Though my fathers fist would land in my face, on those handful of occasions it did, the legacy that man left me was one of feeling as if I could never accomplish or be successful at anything. His litany runs through my mind; lazy shitass, knuckleheaded, slut, mean streak, pig, selfish, why can’t you…you’re never gonna amount to anything…you always gotta be so stubborn…never gonna do nothin’…

 

Somewhere, in my developing mind and belief system, I picked up that litany and at 37 years old am still at war with him. Shitty thing is the old bastard’s been dead for six years.

 

I know it is my relationship with my father that has seriously influenced my choice of relationships with my male partners, as Freudian as that may sound. I have either picked men who were total emotional vampires, totally emotionally unavailable, and every one of them has exhibited some kind of abusive characteristic.

 

Most shamefully, I have exhibited abusive characteristics myself. Toward my own children. If provoked enough, toward my own partners. Most days I am a passable parent, other days I am a worthless bastard, like father, like daughter. I can’t even rate my own degree because it is all unforgivable in my own mind. I don’t hold my kids down and punch them in the face but I have slapped them. In anger. I hate myself for losing control like that. I struggle not to then slip up again. Some days it seems I just scream at them for everything.

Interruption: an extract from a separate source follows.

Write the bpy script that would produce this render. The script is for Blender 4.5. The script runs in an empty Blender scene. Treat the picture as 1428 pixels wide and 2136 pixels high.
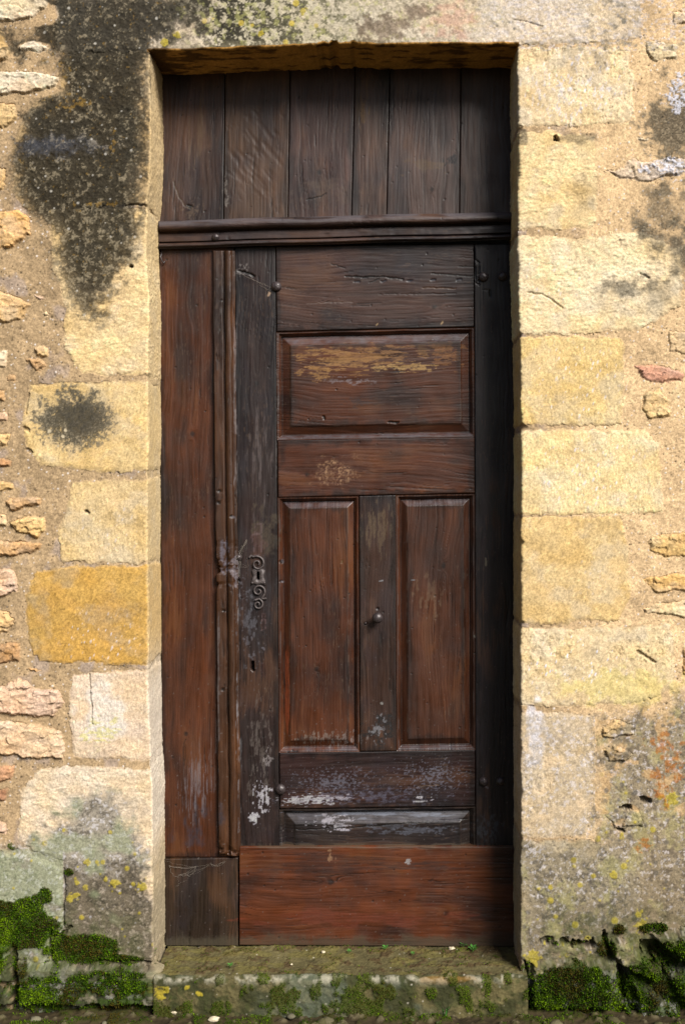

Why is it we always hurt the ones we love? I am no better than my father, yet I have gone back and told my children it was wrong of me to do that, or to have said something, though I fight most of all with myself on using belittling language with them. I try to tell them how angry I am feeling instead of using that anger as a mode of verbal or physical striking out at them. I make myself sit down to snuggle or read or sing to them or just be silly. I do this especially on the days I want to push them away and tell them to go do something, not to bother me. I have had to apologize to them. I don’t ever promise that it will never happen again because I don’t want to be a liar.

 

I feel like a complete failure as a parent and most days as a member of society. I don’t feel like I have anything to offer that is worthwhile. Sometimes the despair is depressive enough to turn to suicidal thoughts, especially if I don’t watch my nutritional intake or take my vitamins regularly. I don’t know how many times I have pictured suicide by pistol, or train.

 

The only thing that keeps me from taking that route is also being able to envision my kids faces, their bewilderment and grief and knowing I would be abandoning them to a life with a father who was even more emotionally fucked up than me. Knowing, then, that their futures would have no hope for betterment, only more of the long, unbroken chain of neglect, abuse, denial, co-dependence and alienation from society that his family has taught him as family values.

 

These post of mine really are too long. I have tried other blog sites, but this one was the easiest to use. I have a blog on MySpace at

www.myspace.com/hipiichyk

that actually shows the lighter side of my personality. Anyone reading these posts would never know I had a sense of humor. But I cannot post anything on MySpace that could deal with the deep turmoil and unearthing of the domestic strife between myself and my husband because he has access to the MySpace page. I once posted a blog entitled A View From the Outhouse (which I think I will post here, out of pure spite if nothing else, damnit!) that I ended up removing later because he threw a huge fit about it ‘making him look like an ignorant hillbilly asshole’ because I made a reference to us living like the Clampett’s before their oil strike. I think I have seen two episodes of Beverly Hillbillies in my entire life and was using that as a well known reference only. But Guitar Man thinks the world is out to get him because of his shitty, downtrodden childhood and I think he’s a pathetic whiner so I told him I would write where he would never see it. I have to. Because if I can’t open this abscess and drain some of the poison it is going to eat me alive.